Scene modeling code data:
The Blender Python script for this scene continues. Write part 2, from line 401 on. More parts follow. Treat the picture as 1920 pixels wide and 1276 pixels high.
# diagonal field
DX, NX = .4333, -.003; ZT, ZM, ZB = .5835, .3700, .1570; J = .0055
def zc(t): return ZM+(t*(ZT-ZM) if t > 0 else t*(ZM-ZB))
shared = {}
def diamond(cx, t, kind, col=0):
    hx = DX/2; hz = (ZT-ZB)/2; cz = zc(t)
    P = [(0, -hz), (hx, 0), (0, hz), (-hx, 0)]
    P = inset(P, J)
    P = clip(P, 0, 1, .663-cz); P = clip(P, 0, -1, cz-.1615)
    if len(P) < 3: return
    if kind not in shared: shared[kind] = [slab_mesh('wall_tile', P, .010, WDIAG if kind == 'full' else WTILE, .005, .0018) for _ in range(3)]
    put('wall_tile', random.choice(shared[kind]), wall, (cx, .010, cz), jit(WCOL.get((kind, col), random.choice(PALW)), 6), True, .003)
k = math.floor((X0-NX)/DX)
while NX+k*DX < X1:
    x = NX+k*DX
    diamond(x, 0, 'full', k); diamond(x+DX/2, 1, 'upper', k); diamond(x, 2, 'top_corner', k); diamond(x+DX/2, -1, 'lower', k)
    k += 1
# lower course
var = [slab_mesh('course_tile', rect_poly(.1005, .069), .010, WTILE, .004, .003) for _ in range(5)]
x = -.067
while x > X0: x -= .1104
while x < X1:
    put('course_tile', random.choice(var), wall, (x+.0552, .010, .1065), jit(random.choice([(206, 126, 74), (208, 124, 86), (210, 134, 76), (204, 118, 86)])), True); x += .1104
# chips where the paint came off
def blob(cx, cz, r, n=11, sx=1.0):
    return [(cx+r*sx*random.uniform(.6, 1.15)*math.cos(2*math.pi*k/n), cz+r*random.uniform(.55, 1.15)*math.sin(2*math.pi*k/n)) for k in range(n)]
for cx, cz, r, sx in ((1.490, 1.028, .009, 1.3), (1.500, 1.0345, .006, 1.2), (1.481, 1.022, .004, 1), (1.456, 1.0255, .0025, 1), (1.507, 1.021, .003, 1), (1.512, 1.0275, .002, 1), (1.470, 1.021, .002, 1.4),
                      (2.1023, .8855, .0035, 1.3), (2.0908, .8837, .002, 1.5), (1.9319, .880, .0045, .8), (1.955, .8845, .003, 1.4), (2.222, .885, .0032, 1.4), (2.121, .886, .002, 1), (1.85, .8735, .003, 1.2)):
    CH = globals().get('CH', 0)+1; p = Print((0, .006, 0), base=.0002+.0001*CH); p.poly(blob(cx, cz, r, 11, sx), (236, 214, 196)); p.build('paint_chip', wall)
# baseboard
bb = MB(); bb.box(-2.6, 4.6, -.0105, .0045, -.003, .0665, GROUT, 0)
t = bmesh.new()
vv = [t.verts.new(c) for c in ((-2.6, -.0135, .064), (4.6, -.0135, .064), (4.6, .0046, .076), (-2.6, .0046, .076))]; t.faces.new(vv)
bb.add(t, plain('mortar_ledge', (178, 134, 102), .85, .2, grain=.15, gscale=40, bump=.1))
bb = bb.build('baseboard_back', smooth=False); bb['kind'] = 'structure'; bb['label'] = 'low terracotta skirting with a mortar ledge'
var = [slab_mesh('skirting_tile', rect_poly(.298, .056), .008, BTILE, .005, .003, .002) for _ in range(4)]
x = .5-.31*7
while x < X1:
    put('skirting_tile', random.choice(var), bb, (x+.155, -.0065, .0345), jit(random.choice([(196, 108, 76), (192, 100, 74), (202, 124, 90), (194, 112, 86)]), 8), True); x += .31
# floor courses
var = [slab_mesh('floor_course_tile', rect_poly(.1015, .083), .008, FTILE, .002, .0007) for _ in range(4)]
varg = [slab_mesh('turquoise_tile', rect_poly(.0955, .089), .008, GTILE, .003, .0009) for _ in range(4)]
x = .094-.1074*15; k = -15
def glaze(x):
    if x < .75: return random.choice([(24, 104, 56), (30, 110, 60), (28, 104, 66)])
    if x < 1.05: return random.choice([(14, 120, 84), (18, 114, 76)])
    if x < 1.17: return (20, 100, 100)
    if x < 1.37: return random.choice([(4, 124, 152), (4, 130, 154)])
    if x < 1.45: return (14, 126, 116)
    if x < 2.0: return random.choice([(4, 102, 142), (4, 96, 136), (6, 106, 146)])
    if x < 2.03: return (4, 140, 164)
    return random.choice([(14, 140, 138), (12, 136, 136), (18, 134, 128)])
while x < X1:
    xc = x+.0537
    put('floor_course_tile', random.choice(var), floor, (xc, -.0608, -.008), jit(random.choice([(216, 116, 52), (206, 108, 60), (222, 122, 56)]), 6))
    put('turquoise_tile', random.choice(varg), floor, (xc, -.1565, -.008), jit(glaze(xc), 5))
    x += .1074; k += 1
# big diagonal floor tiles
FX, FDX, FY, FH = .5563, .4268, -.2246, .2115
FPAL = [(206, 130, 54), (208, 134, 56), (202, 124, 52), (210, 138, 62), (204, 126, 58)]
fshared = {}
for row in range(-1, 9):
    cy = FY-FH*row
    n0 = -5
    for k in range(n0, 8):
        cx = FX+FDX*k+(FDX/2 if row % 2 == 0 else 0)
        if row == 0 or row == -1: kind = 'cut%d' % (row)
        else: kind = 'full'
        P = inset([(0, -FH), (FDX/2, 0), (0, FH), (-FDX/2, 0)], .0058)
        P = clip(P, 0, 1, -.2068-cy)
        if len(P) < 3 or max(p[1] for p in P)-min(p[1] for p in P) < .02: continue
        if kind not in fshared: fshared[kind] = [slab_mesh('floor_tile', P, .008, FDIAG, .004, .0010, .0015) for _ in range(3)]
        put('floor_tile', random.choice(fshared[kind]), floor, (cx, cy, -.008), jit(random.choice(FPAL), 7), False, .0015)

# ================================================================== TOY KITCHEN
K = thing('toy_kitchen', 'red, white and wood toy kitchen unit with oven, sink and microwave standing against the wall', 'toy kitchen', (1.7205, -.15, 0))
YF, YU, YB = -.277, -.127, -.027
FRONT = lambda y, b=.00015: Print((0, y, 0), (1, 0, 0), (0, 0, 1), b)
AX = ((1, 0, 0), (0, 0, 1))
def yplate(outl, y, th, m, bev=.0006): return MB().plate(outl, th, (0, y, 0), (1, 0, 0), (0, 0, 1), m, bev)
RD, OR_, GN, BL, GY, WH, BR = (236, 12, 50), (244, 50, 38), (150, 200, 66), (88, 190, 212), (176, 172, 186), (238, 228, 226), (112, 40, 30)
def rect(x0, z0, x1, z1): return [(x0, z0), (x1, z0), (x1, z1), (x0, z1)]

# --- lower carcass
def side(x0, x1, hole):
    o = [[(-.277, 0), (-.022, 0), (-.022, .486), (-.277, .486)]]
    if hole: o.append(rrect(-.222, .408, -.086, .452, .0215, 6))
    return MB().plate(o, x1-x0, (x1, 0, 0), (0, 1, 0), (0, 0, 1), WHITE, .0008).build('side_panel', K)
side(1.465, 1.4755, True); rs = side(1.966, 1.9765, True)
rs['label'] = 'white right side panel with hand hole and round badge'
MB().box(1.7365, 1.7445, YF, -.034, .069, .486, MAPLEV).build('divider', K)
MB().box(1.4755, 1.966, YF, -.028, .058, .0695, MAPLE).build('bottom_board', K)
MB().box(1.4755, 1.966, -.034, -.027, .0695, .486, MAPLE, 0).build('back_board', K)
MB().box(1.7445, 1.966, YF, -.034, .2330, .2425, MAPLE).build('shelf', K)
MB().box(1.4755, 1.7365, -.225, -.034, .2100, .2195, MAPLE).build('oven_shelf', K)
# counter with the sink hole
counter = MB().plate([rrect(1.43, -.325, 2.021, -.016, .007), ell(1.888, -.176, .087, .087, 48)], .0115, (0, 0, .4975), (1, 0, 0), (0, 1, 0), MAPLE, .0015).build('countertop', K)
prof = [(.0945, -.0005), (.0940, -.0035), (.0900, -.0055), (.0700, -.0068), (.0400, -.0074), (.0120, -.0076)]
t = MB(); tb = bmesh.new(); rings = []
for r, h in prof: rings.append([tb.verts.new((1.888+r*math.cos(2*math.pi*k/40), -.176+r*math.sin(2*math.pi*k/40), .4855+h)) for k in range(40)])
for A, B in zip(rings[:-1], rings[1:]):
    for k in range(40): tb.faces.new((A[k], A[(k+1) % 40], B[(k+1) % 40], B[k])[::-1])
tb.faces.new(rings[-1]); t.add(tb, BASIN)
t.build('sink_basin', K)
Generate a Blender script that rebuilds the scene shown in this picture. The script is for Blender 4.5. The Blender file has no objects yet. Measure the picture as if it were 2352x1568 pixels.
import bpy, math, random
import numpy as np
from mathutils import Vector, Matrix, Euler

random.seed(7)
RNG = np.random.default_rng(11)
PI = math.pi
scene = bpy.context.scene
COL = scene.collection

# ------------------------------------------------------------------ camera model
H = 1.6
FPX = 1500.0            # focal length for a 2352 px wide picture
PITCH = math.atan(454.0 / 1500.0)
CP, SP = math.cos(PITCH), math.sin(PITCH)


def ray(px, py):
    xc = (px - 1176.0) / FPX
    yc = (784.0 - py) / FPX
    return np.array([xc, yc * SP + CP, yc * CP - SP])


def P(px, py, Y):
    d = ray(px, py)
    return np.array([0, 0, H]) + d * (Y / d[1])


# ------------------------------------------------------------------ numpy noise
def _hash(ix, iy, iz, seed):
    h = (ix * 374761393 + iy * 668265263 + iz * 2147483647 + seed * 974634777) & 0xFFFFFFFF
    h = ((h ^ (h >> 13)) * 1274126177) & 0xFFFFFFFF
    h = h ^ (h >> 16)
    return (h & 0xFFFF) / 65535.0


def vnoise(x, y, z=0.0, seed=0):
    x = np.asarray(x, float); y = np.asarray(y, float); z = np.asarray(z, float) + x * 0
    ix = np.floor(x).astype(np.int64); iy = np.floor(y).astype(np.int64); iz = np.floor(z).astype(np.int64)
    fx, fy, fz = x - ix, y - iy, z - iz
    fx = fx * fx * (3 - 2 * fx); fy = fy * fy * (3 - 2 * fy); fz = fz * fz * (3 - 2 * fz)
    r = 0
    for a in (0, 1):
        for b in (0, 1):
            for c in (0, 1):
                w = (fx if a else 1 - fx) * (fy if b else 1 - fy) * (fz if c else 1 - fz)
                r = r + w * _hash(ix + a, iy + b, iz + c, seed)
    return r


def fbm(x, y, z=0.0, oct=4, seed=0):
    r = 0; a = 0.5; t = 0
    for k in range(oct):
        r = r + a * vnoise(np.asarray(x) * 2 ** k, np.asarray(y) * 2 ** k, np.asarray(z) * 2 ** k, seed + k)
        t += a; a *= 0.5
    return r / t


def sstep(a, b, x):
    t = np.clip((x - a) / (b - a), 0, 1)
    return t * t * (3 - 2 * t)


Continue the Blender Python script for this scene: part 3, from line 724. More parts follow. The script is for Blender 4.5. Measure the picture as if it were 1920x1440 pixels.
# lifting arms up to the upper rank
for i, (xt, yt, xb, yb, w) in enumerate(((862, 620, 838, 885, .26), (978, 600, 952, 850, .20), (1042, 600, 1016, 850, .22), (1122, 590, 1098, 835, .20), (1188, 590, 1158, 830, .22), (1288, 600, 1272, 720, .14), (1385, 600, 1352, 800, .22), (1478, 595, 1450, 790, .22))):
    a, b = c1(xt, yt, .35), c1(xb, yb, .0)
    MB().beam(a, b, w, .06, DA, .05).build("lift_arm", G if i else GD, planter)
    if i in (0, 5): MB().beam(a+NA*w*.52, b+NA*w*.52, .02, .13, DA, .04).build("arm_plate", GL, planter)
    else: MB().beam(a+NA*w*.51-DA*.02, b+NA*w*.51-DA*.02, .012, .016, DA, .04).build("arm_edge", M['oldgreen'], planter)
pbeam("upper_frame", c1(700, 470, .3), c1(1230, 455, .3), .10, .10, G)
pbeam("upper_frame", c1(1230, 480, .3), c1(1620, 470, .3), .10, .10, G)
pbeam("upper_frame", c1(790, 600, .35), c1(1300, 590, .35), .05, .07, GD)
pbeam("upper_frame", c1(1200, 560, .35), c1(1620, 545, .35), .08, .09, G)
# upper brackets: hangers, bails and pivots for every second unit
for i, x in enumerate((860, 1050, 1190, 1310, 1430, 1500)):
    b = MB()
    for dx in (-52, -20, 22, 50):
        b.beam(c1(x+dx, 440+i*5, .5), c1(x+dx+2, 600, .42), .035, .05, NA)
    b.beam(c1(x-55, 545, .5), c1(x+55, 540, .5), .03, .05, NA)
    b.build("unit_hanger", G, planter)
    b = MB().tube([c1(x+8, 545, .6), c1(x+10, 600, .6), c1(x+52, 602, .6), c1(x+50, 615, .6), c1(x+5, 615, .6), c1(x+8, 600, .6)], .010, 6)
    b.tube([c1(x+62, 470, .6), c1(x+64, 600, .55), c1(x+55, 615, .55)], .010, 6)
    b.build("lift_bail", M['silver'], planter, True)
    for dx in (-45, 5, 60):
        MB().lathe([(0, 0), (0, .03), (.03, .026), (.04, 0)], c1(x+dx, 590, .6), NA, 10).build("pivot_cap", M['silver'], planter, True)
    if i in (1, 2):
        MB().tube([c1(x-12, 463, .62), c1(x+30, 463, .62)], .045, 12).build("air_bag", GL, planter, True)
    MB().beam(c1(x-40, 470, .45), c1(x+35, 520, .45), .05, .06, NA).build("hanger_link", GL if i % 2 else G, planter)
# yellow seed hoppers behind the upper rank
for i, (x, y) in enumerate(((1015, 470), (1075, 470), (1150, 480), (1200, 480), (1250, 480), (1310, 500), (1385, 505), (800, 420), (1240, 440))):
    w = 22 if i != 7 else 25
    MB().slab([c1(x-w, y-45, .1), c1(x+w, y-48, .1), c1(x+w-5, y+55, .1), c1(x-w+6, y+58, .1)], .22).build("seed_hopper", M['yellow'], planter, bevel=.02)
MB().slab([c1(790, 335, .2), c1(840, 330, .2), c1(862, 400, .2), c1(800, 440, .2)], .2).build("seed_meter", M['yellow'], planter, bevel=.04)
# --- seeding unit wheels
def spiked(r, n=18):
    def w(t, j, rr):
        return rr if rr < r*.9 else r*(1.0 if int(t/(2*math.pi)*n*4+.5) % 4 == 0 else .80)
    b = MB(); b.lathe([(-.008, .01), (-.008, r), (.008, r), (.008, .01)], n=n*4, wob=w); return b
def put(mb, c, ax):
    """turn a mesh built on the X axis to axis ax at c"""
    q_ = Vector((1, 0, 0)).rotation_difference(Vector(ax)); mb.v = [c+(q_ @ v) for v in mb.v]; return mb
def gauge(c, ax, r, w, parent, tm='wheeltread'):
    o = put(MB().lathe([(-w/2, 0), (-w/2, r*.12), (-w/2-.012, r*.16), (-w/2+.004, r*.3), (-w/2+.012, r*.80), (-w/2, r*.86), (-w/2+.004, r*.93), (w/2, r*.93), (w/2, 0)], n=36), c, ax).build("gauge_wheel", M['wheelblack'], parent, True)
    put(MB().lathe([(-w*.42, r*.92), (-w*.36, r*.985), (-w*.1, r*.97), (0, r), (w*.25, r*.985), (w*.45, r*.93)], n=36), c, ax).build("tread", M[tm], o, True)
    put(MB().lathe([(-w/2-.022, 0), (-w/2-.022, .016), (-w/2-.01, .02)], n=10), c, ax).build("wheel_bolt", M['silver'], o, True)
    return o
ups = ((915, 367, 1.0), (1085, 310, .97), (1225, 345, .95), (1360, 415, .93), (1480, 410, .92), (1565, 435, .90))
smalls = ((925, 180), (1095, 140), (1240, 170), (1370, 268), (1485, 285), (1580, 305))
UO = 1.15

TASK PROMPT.
Both the line with "Generate a Blender" and the line with "return np.array([0, 0, H])" belong in the extract, along with every line between them; set down those lines exactly and only.

ANSWER.
Generate a Blender script that rebuilds the scene shown in this picture. The script is for Blender 4.5. The Blender file has no objects yet. Measure the picture as if it were 2352x1568 pixels.
import bpy, math, random
import numpy as np
from mathutils import Vector, Matrix, Euler

random.seed(7)
RNG = np.random.default_rng(11)
PI = math.pi
scene = bpy.context.scene
COL = scene.collection

# ------------------------------------------------------------------ camera model
H = 1.6
FPX = 1500.0            # focal length for a 2352 px wide picture
PITCH = math.atan(454.0 / 1500.0)
CP, SP = math.cos(PITCH), math.sin(PITCH)


def ray(px, py):
    xc = (px - 1176.0) / FPX
    yc = (784.0 - py) / FPX
    return np.array([xc, yc * SP + CP, yc * CP - SP])


def P(px, py, Y):
    d = ray(px, py)
    return np.array([0, 0, H]) + d * (Y / d[1])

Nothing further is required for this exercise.